Nüfus idaresinin yazısında belirtilen eksiklikler giderildikten sonra davacının adresi nüfus idaresinden araştırılarak, adresinin tespit edilememesi halinde ilanen tebligat yapılması gerekirken, bu eksiklik giderilmeden yapılan ilanen tebligat geçersizdir.

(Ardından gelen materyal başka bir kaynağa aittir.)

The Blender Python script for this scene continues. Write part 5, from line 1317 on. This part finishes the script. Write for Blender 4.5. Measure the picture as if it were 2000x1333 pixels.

Açıklanan nedenlerle; mahkemece işin esasına girilerek, alınacak bilirkişi raporu sonucuna göre hüküm kurulması gerekirken, yasal olmayan gerekçelerle davanın reddine karar verilmesi,
Doğru görülmemiştir.
Davacı vekilinin temyiz itirazları yerinde olduğundan hükmün açıklanan nedenle HUMK’nun 428.maddesi gereğince BOZULMASINA, davacıdan peşin alınan temyiz harcının istenildiğinde iadesine ve temyize başvurma harcının Haizneye irad kaydedilmesine, temyiz eden davacı yararına yürürlükte bulunan Avukatlık Asgari Ücret Tarifesi uyarınca takdir olunan 1.100,00-TL. vekalet ücretinin karşı tarafa yükletilmesine, 07.04.2015 gününde oybirliğiyle karar verildi.